Restraint is a potent and essential force for any filmmaker, ultimately imbuing emotional and dramatic subtext into a film where framing and stylistic choices simply cannot.
Any director can do a grand, sumptuous shot, but it is also equally integral that those choices supplement the story and characters well. The concluding moments of Casablanca could have punctuated with large and epic wide shots, but Michael Curtiz brilliantly opted for intimate and melancholic profile shots of the actors simply emoting, which bolstered the emotional and thematic impact so eloquently.
Directing duo Joe and Anthony Russo have demonstrated this thoroughly and in Marvel movies nonetheless, having helmed some of the most lauded modern superhero pictures with Captain America: The Winter Soldier, Captain America: Civil War, Avengers: Infinity War and Avengers: Endgame. I especially saw this skill depicted to electrifying and enamoring effect in their magnum opus Endgame where they prioritized the human drama first and foremost, allowing the characters and actors to occupy the frame and evoke necessary pathos. Their follow-up Cherry, a film chronicling the plight of PTSD-ridden Iraq veteran Nico Walker, who spiraled into a life of drug abuse and bank robbery following his return home, is the antithesis, however.
Unlike in Avengers: Endgame, the Russo Brothers have employed a gratuitously inflated and gaudy style that incessantly compromises the potential weight of the story. The drama here feels so superficial and empty because the directorial sensibilities almost always oversaturate the events taking place on the screen. The film is divided into six chapters, including an epilogue, prologue, college period and war period, with the title of each flashing a lurid red color on the screen that signals a heavy-handed shift in style and tone and constant narration throughout, which is ultimately superfluous and a cheap mechanism to communicate exposition in an already bloated 142 minutes.
From the distorted lens and misplaced close-ups of one part to the exasperating, abrupt shift in ratio change in another to the bombastic music cues scattered throughout, these choices fail to amplify or even efficiently convey the story without distraction that wreaks of self-serving filmmaking. The tones are also extensively unclear and poorly established, never coalescing into a cohesive thread.
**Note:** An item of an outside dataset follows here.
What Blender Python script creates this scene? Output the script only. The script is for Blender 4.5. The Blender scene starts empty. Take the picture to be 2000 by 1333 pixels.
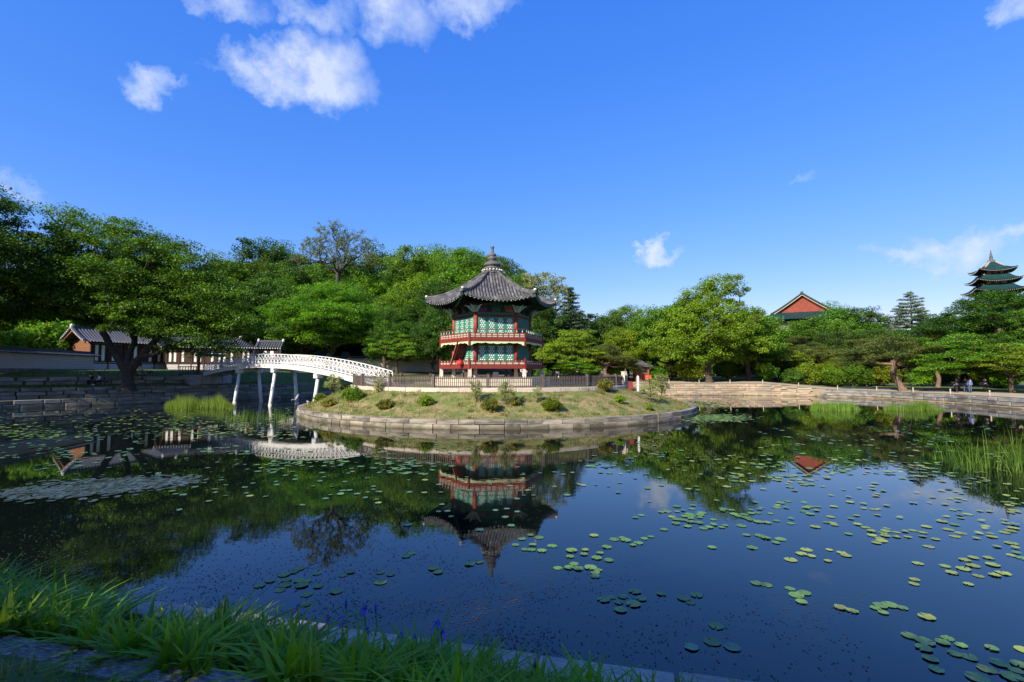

The film oscillates from surreal to gritty to tragic to absurdist with staggering dissonance (There is literally a POV shot inside an unidentified dark cavern that reveals itself to be part of a rectal exam sequence).
The consistent feeling this film elicits is aggressive repulsion and agitation on several levels. Not only does the style deflate the drama, but it also turns this topical story of burgeoning American depravity and systemic failures into exploitation. This is a film that revolves around the opioid epidemic and immoral treatment of veterans, but these elements appear to be treated as cogs in a tawdry tapestry, reducing these human issues into melodrama that is compounded by the predominantly flatly written characters, relationships and themes.
Tom Holland is this film’s vital saving grace and defies the plucky casting mold that many thought he would be confined to. He deftly balances charisma with inner demons to occasionally engrossing effect that transcends the subpar direction, turning Nico Walker into a sympathetic character in addition to some sporadically competent writing that makes him more than an archetype. Co-star Ciara Bravo, as his long-suffering girlfriend and fellow drug addict, has an interesting screen presence that engages.
Less is often more in almost every pocket of life, and the Russo Brothers seem to have forgotten that paradigm. What could have been an empathetic and tactful film is instead excessively obtuse and thoughtless because of its self-indulgent filmmaking and lack of insights. There is the occasional grand and exhilarating war sequence, tautly executed robbery scene or affecting emotional beat (These are the directors of some of the best comic book movies ever made, after all), but this film upholds quantity over quality and style over substance every time it can, doing its subjects an immense injustice with its fundamentally wrong choices.
Grade: C-
Cherry is now available on Apple TV+.